4 Reasons It's Time To Rethink Lunch

Don't worry, dessert is definitely on the menu.

The Term "Working Lunch" Is Kind of an Oxymoron

 One of the most counterintuitive ways to undo a productive morning is to try to power through to the afternoon without a break. Research from the University of California-Davis found that when we skip lunch and try to push on with thought-intensive tasks, we actually hinder our performance, since not having lunch can exhaust our cognitive capacity. Think of your growling stomach as a spokesperson for your brain, which badly needs a rest. You won't lose momentum, we promise.

Alfresco Trumps Aldesko

 Sad but true: Four out of five American workers eat at their desks. On the one hand, at least they're refueling. But on the other, they're missing out on a scientifically proven, caffeine-free way to recharge. It's as simple as getting outside during a lunch break. Aha! moments, breakthroughs and "why-didn't-I-think-of-that-sooner?" solutions to niggling issues are likely to come when you've left the workplace and decamped to a natural (or even "nature-like") environment, says workplace psychologist Kimberly Elsbach. (Nature is a known mood booster.)

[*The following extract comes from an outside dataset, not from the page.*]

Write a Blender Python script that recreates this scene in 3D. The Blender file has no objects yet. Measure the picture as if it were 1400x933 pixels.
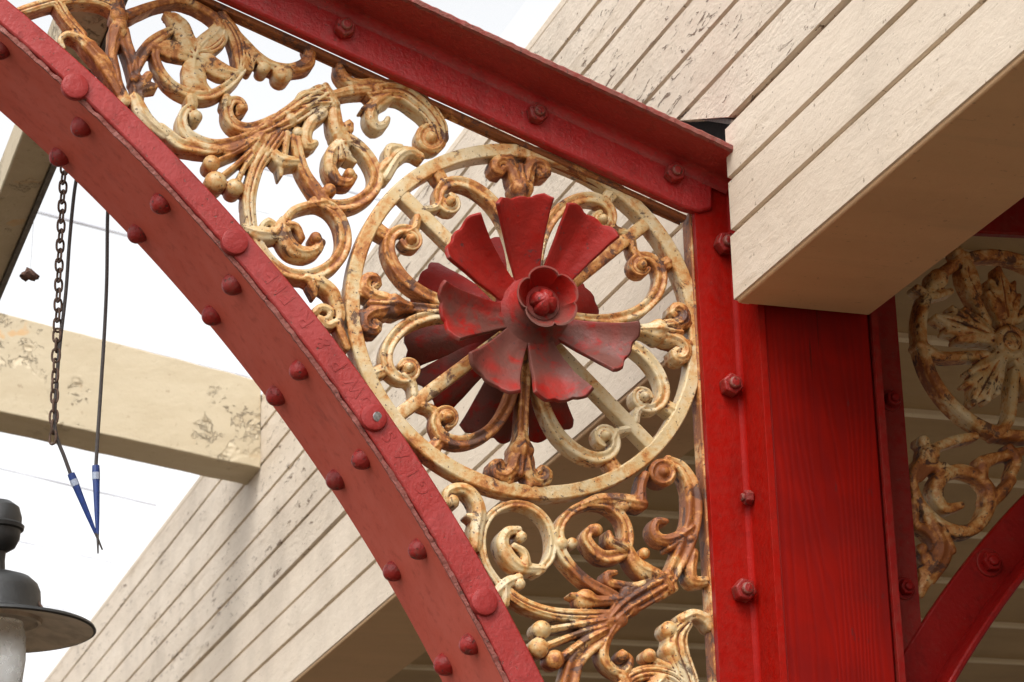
import bpy, bmesh, math, random
import numpy as np
from mathutils import Vector, Matrix, noise
random.seed(7)
R = math.radians
sc = bpy.context.scene
COL = sc.collection

# ------------------------------------------------------------------ survey
# The picture was surveyed from its vanishing points; positions read off it
# are intersected with the real plane each thing lies in.
F = 3600.0                                     # focal length in photo pixels
yw = np.array([-1281., 1309., F]); yw /= np.linalg.norm(yw)      # away from the viewer
zw = np.array([-288., -10183., F]); zw -= yw * zw.dot(yw); zw /= np.linalg.norm(zw)
xw = np.cross(yw, zw)
BASIS = np.array([xw, yw, zw])                 # rows: world axes in camera coordinates
CAM = np.array([0.0, -3.6 * yw[2], 1.6])

def ray(px, py):
    return BASIS @ np.array([px - 700.0, py - 466.5, F])
def P(px, py, Y=0.0):
    d = ray(px, py); t = (Y - CAM[1]) / d[1]
    return CAM + d * t
def PX(px, py, X):                             # on a plane of constant X
    d = ray(px, py); return CAM + d * ((X - CAM[0]) / d[0])
def PZ(px, py, Z):
    d = ray(px, py); return CAM + d * ((Z - CAM[2]) / d[2])
def XZ(px, py, Y=0.0):
    p = P(px, py, Y); return np.array([p[0], p[2]])
def fit_circle(pts):
    A = np.array([[2*x, 2*z, 1] for x, z in pts]); b = np.array([x*x + z*z for x, z in pts])
    s = np.linalg.lstsq(A, b, rcond=None)[0]
    return s[0], s[1], math.sqrt(s[2] + s[0]**2 + s[1]**2)

# ------------------------------------------------------------------ objects
WORLD = {}
def place(o, world, parent=None):
    o.location = Vector(world) - (Vector(WORLD[parent.name]) if parent else Vector())
    if parent: o.parent = parent
    WORLD[o.name] = tuple(world)
def thing(name, label, cat, loc=(0, 0, 0), group=None):
    o = bpy.data.objects.new(name, None); COL.objects.link(o)
    o.empty_display_size = .05
    place(o, loc); tag(o, label, cat, group, 'thing'); return o
def tag(o, label=None, cat=None, group=None, kind=None):
    if label: o['label'] = label
    if cat: o['category'] = cat
    if group: o['group'] = group
    if kind: o['kind'] = kind
def link_mesh(name, me, mat, parent=None, smooth=True, origin=None):
    n = len(me.vertices); co = np.empty(n * 3, np.float32)
    me.vertices.foreach_get('co', co); co = co.reshape(-1, 3)
    c = np.array(origin if origin is not None else (co.min(0) + co.max(0)) / 2, np.float32)
    me.vertices.foreach_set('co', (co - c).ravel()); me.update()
    if smooth: me.polygons.foreach_set('use_smooth', [True] * len(me.polygons))
    if mat: me.materials.clear(); me.materials.append(mat)
    o = bpy.data.objects.new(name, me); COL.objects.link(o)
    place(o, [float(v) for v in c], parent); return o
def make(name, bm, mat, parent=None, smooth=True, bevel=0.0, seg=2, origin=None, sharp=35):
    bmesh.ops.recalc_face_normals(bm, faces=bm.faces)
    me = bpy.data.meshes.new(name); bm.to_mesh(me); bm.free()
    o = link_mesh(name, me, mat, parent, smooth, origin)
    if smooth:
        try: me.set_sharp_from_angle(angle=R(sharp))
        except Exception: pass
    if bevel:
        b = o.modifiers.new('Bevel', 'BEVEL'); b.width = bevel; b.segments = seg; b.limit_method = 'ANGLE'; b.angle_limit = R(32)
        b.harden_normals = False
    return o
def BM(): return bmesh.new()
def add_hull(bm, ring_a, ring_b):
    """closed prism between two equal loops of 3-D points"""
    a = [bm.verts.new(p) for p in ring_a]; b = [bm.verts.new(p) for p in ring_b]
    n = len(a)
    bm.faces.new(a); bm.faces.new(b[::-1])
    for i in range(n): bm.faces.new((a[i], b[i], b[(i+1) % n], a[(i+1) % n]))
def add_box(bm, x0, x1, y0, y1, z0, z1):
    add_hull(bm, [(x0,y0,z0),(x1,y0,z0),(x1,y1,z0),(x0,y1,z0)], [(x0,y0,z1),(x1,y0,z1),(x1,y1,z1),(x0,y1,z1)])
def add_prism(bm, xz, y0, y1):
    add_hull(bm, [(x, y0, z) for x, z in xz], [(x, y1, z) for x, z in xz])
def add_strip(bm, A, B, ya, yb):
    """solid band between plane curves A and B (lists of xz), from depth ya to yb"""
    n = len(A)
    v = [[bm.verts.new((p[0], y, p[1])) for p in c] for c in (A, B) for y in (ya, yb)]
    af, ab, bf, bb = v
    for i in range(n - 1):
        bm.faces.new((af[i], af[i+1], bf[i+1], bf[i])); bm.faces.new((ab[i], bb[i], bb[i+1], ab[i+1]))
        bm.faces.new((af[i], ab[i], ab[i+1], af[i+1])); bm.faces.new((bf[i], bf[i+1], bb[i+1], bb[i]))
    for i in (0, n - 1): bm.faces.new((af[i], bf[i], bb[i], ab[i]))
def frame_of(n):
    n = Vector(n).normalized(); u = n.orthogonal().normalized(); return u, n.cross(u), n
def add_lathe(bm, base, n, prof, seg=24, spin=0.0, lobes=None, caps=True):
    """prof: (radius, height) along n; lobes(theta, i) scales the radius"""
    u, v, n = frame_of(n); base = Vector(base); rings = []
    for i, (r, h) in enumerate(prof):
        rg = []
        for k in range(seg):
            t = 2*math.pi*k/seg + spin; rr = r * (lobes(t, i) if lobes else 1)
            rg.append(bm.verts.new(base + n*h + (u*math.cos(t) + v*math.sin(t))*rr))
        rings.append(rg)
    for a, b in zip(rings, rings[1:]):
        for k in range(seg): bm.faces.new((a[k], a[(k+1) % seg], b[(k+1) % seg], b[k]))
    if caps: bm.faces.new(rings[0]); bm.faces.new(rings[-1])
def add_tube(bm, pts, r, seg=8, closed=False):
    pts = [Vector(p) for p in pts]; n = len(pts); rings = []; up = None
    for i, p in enumerate(pts):
        a = pts[(i-1) % n] if closed or i else pts[i]; b = pts[(i+1) % n] if closed or i < n-1 else pts[i]
        d = (b - a).normalized()
        if up is None: up = d.orthogonal().normalized()
        up = (up - d*up.dot(d)).normalized(); w = d.cross(up)
        rr = r[i] if isinstance(r, (list, tuple)) else r
        rings.append([bm.verts.new(p + (up*math.cos(2*math.pi*k/seg) + w*math.sin(2*math.pi*k/seg))*rr) for k in range(seg)])
    for i in range(n if closed else n-1):
        a, b = rings[i], rings[(i+1) % n]
        for k in range(seg): bm.faces.new((a[k], a[(k+1) % seg], b[(k+1) % seg], b[k]))
    if not closed: bm.faces.new(rings[0]); bm.faces.new(rings[-1])

# ------------------------------------------------------------------ materials
def new_mat(name):
    m = bpy.data.materials.new(name); m.use_nodes = True
    nt = m.node_tree; nt.nodes.clear()
    out = nt.nodes.new('ShaderNodeOutputMaterial'); b = nt.nodes.new('ShaderNodeBsdfPrincipled')
    nt.links.new(b.outputs[0], out.inputs[0]); return m, nt, b
class N:
    """small node-graph helper"""
    def __init__(s, nt): s.nt = nt; s.tc = nt.nodes.new('ShaderNodeTexCoord'); s.geo = nt.nodes.new('ShaderNodeNewGeometry'); s.co = s.geo.outputs['Position']
    def set(s, inp, v):
        if hasattr(v, 'node'): s.nt.links.new(v, inp)
        else: inp.default_value = v
    def noise(s, scale, detail=6, rough=.55, dist=0., co=None):
        n = s.nt.nodes.new('ShaderNodeTexNoise'); s.set(n.inputs['Vector'], co or s.co)
        n.inputs['Scale'].default_value = scale; n.inputs['Detail'].default_value = detail
        n.inputs['Roughness'].default_value = rough; n.inputs['Distortion'].default_value = dist
        return n.outputs[0]
    def voro(s, scale, feat='F1', co=None, out=0):
        n = s.nt.nodes.new('ShaderNodeTexVoronoi'); n.feature = feat; s.set(n.inputs['Vector'], co or s.co); n.inputs['Scale'].default_value = scale
        return n.outputs[out]
    def map(s, scale=(1,1,1), loc=(0,0,0), rot=(0,0,0), co=None):
        n = s.nt.nodes.new('ShaderNodeMapping'); s.set(n.inputs['Vector'], co or s.co)
        n.inputs['Scale'].default_value = scale; n.inputs['Location'].default_value = loc; n.inputs['Rotation'].default_value = rot
        return n.outputs[0]
    def ramp(s, v, a, b, lo=0., hi=1.):
        n = s.nt.nodes.new('ShaderNodeMapRange'); n.interpolation_type = 'SMOOTHSTEP'; s.set(n.inputs[0], v)
        n.inputs[1].default_value = a; n.inputs[2].default_value = b; n.inputs[3].default_value = lo; n.inputs[4].default_value = hi
        return n.outputs[0]
    def m(s, op, a, b=0., c=0.):
        n = s.nt.nodes.new('ShaderNodeMath'); n.operation = op; s.set(n.inputs[0], a); s.set(n.inputs[1], b); s.set(n.inputs[2], c)
        return n.outputs[0]
    def mix(s, f, a, b):
        n = s.nt.nodes.new('ShaderNodeMix'); n.data_type = 'RGBA'; s.set(n.inputs[0], f)
        for i, v in ((6, a), (7, b)): s.set(n.inputs[i], v if hasattr(v, 'node') else (*v, 1.0))
        return n.outputs[2]
    def bump(s, h, strength=.5, dist=.002, normal=None):
        n = s.nt.nodes.new('ShaderNodeBump'); s.set(n.inputs['Height'], h); n.inputs['Strength'].default_value = strength; n.inputs['Distance'].default_value = dist
        if normal: s.set(n.inputs['Normal'], normal)
        return n.outputs[0]

def red_paint(name, base, faded, chip=(.13, .06, .045), rough=.42, wear=.5, spec=.5, bump=.5):
    m, nt, b = new_mat(name); n = N(nt)
    c = n.mix(n.ramp(n.noise(9, 5, .6), .35, .7), base, faded)
    c = n.mix(n.ramp(n.noise(60, 4, .6), .52, .75, 0, .45), c, tuple(v*.55 for v in base))
    run = n.m('MULTIPLY', n.ramp(n.noise(1., 6, .6, co=n.map((34, 34, 3.2))), .52, .70), n.ramp(n.noise(5, 4), .42, .60))
    c = n.mix(n.m('MULTIPLY', run, .38), c, tuple(v*.5 for v in base))
    specks = n.ramp(n.noise(170, 3, .6), .66 - .04*wear, .72 - .04*wear)
    big = n.ramp(n.noise(38, 7, .65), .69 - .05*wear, .74 - .05*wear)
    edge = n.ramp(n.m('ADD', n.geo.outputs['Pointiness'], n.m('MULTIPLY', n.noise(90, 4), .16)), .62, .68)
    worn = n.m('MULTIPLY', n.m('MAXIMUM', specks, n.m('MULTIPLY', big, .7)), min(1, wear*1.3))
    c = n.mix(worn, c, chip)
    c = n.mix(n.m('MULTIPLY', edge, wear*.7), c, (.17, .07, .05))
    n.set(b.inputs['Base Color'], c)
    n.set(b.inputs['Roughness'], n.ramp(n.noise(30, 5), .3, .7, rough - .05, rough + .1))
    b.inputs['Specular IOR Level'].default_value = spec
    h = n.m('ADD', n.m('MULTIPLY', n.noise(24, 6, .6), .8), n.m('MULTIPLY', n.noise(190, 4, .6), .35))
    h = n.m('SUBTRACT', h, n.m('MULTIPLY', worn, .25))
    n.set(b.inputs['Normal'], n.bump(h, bump, .004)); return m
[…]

You're Probably Spending Waaaay More Money Than You Realize

 The average American spends $18 a week -- almost $1,000 a year -- on lunch out. Cool (and subsidized!) cafeterias and Wheel of Lunch spinner notwithstanding, if you're looking to save money, you're better off bringing your own lunch and putting the cash toward better-for-you (and often better-tasting) homemade lunches.

Dessert Is Actually a Really Smart Move

 If you feel like you're hardwired to crave something sweet after a meal, take heart; it's common. In fact, even health experts do it. Finishing your lunch with, say, a piece of chocolate, as nutritionist Keri Gans does, marks a set "end" to the meal, lets your body know it's done eating and can help you avoid hitting the vending machine for a snack an hour later.